§ Exercise goal
Your task is to print the material below exactly as presented.

§ Data excerpt
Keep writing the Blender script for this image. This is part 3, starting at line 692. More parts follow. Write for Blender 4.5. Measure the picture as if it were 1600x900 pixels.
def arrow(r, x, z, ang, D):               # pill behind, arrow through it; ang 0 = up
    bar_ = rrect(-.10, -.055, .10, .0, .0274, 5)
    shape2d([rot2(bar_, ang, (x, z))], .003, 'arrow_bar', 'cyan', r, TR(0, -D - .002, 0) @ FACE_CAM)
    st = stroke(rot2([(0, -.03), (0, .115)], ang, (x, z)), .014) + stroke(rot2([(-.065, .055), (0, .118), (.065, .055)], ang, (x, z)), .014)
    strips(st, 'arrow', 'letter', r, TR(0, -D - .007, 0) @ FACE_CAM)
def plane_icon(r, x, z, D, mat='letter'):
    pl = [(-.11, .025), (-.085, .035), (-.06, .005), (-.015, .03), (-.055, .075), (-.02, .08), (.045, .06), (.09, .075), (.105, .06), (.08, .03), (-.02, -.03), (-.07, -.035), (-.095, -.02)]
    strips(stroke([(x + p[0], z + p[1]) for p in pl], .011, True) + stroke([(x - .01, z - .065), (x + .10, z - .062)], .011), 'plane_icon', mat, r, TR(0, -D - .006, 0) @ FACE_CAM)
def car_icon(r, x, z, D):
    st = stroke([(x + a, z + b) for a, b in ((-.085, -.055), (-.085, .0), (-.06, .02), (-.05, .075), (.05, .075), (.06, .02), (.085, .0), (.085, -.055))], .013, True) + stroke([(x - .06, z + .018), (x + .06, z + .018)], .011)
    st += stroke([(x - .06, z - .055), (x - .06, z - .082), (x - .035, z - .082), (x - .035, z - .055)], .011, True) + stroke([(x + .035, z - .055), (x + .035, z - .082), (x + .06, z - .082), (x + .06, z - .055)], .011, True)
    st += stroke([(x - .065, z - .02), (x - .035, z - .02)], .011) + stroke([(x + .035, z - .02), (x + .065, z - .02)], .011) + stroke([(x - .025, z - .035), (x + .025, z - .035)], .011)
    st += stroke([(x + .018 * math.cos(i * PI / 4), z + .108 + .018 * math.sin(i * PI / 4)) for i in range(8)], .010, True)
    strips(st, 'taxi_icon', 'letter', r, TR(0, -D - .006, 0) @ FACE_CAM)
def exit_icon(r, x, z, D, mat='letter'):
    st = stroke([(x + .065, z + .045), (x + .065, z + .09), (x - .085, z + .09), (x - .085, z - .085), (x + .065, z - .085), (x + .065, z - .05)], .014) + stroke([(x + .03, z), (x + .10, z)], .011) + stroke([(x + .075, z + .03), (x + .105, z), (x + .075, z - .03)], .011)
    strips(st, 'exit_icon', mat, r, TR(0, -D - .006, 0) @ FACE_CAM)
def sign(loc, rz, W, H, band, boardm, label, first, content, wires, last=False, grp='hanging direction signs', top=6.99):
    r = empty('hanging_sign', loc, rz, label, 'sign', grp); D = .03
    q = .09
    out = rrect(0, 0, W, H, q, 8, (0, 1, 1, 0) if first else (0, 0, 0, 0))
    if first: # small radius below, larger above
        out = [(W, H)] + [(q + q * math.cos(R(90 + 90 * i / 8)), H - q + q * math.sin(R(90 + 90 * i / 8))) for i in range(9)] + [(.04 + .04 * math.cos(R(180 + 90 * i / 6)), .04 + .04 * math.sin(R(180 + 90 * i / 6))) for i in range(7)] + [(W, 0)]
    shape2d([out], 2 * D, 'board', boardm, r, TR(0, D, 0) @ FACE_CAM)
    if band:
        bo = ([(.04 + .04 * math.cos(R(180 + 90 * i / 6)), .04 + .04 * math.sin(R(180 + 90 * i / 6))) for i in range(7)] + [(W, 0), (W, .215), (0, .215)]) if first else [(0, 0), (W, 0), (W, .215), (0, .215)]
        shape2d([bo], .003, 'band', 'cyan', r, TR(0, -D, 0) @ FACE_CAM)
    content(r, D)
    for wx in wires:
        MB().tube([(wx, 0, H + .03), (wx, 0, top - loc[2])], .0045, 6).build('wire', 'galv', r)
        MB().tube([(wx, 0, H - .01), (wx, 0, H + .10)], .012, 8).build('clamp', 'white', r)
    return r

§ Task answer
Keep writing the Blender script for this image. This is part 3, starting at line 692. More parts follow. Write for Blender 4.5. Measure the picture as if it were 1600x900 pixels.
def arrow(r, x, z, ang, D):               # pill behind, arrow through it; ang 0 = up
    bar_ = rrect(-.10, -.055, .10, .0, .0274, 5)
    shape2d([rot2(bar_, ang, (x, z))], .003, 'arrow_bar', 'cyan', r, TR(0, -D - .002, 0) @ FACE_CAM)
    st = stroke(rot2([(0, -.03), (0, .115)], ang, (x, z)), .014) + stroke(rot2([(-.065, .055), (0, .118), (.065, .055)], ang, (x, z)), .014)
    strips(st, 'arrow', 'letter', r, TR(0, -D - .007, 0) @ FACE_CAM)
def plane_icon(r, x, z, D, mat='letter'):
    pl = [(-.11, .025), (-.085, .035), (-.06, .005), (-.015, .03), (-.055, .075), (-.02, .08), (.045, .06), (.09, .075), (.105, .06), (.08, .03), (-.02, -.03), (-.07, -.035), (-.095, -.02)]
    strips(stroke([(x + p[0], z + p[1]) for p in pl], .011, True) + stroke([(x - .01, z - .065), (x + .10, z - .062)], .011), 'plane_icon', mat, r, TR(0, -D - .006, 0) @ FACE_CAM)
def car_icon(r, x, z, D):
    st = stroke([(x + a, z + b) for a, b in ((-.085, -.055), (-.085, .0), (-.06, .02), (-.05, .075), (.05, .075), (.06, .02), (.085, .0), (.085, -.055))], .013, True) + stroke([(x - .06, z + .018), (x + .06, z + .018)], .011)
    st += stroke([(x - .06, z - .055), (x - .06, z - .082), (x - .035, z - .082), (x - .035, z - .055)], .011, True) + stroke([(x + .035, z - .055), (x + .035, z - .082), (x + .06, z - .082), (x + .06, z - .055)], .011, True)
    st += stroke([(x - .065, z - .02), (x - .035, z - .02)], .011) + stroke([(x + .035, z - .02), (x + .065, z - .02)], .011) + stroke([(x - .025, z - .035), (x + .025, z - .035)], .011)
    st += stroke([(x + .018 * math.cos(i * PI / 4), z + .108 + .018 * math.sin(i * PI / 4)) for i in range(8)], .010, True)
    strips(st, 'taxi_icon', 'letter', r, TR(0, -D - .006, 0) @ FACE_CAM)
def exit_icon(r, x, z, D, mat='letter'):
    st = stroke([(x + .065, z + .045), (x + .065, z + .09), (x - .085, z + .09), (x - .085, z - .085), (x + .065, z - .085), (x + .065, z - .05)], .014) + stroke([(x + .03, z), (x + .10, z)], .011) + stroke([(x + .075, z + .03), (x + .105, z), (x + .075, z - .03)], .011)
    strips(st, 'exit_icon', mat, r, TR(0, -D - .006, 0) @ FACE_CAM)
def sign(loc, rz, W, H, band, boardm, label, first, content, wires, last=False, grp='hanging direction signs', top=6.99):
    r = empty('hanging_sign', loc, rz, label, 'sign', grp); D = .03
    q = .09
    out = rrect(0, 0, W, H, q, 8, (0, 1, 1, 0) if first else (0, 0, 0, 0))
    if first: # small radius below, larger above
        out = [(W, H)] + [(q + q * math.cos(R(90 + 90 * i / 8)), H - q + q * math.sin(R(90 + 90 * i / 8))) for i in range(9)] + [(.04 + .04 * math.cos(R(180 + 90 * i / 6)), .04 + .04 * math.sin(R(180 + 90 * i / 6))) for i in range(7)] + [(W, 0)]
    shape2d([out], 2 * D, 'board', boardm, r, TR(0, D, 0) @ FACE_CAM)
    if band:
        bo = ([(.04 + .04 * math.cos(R(180 + 90 * i / 6)), .04 + .04 * math.sin(R(180 + 90 * i / 6))) for i in range(7)] + [(W, 0), (W, .215), (0, .215)]) if first else [(0, 0), (W, 0), (W, .215), (0, .215)]
        shape2d([bo], .003, 'band', 'cyan', r, TR(0, -D, 0) @ FACE_CAM)
    content(r, D)
    for wx in wires:
        MB().tube([(wx, 0, H + .03), (wx, 0, top - loc[2])], .0045, 6).build('wire', 'galv', r)
        MB().tube([(wx, 0, H - .01), (wx, 0, H + .10)], .012, 8).build('clamp', 'white', r)
    return r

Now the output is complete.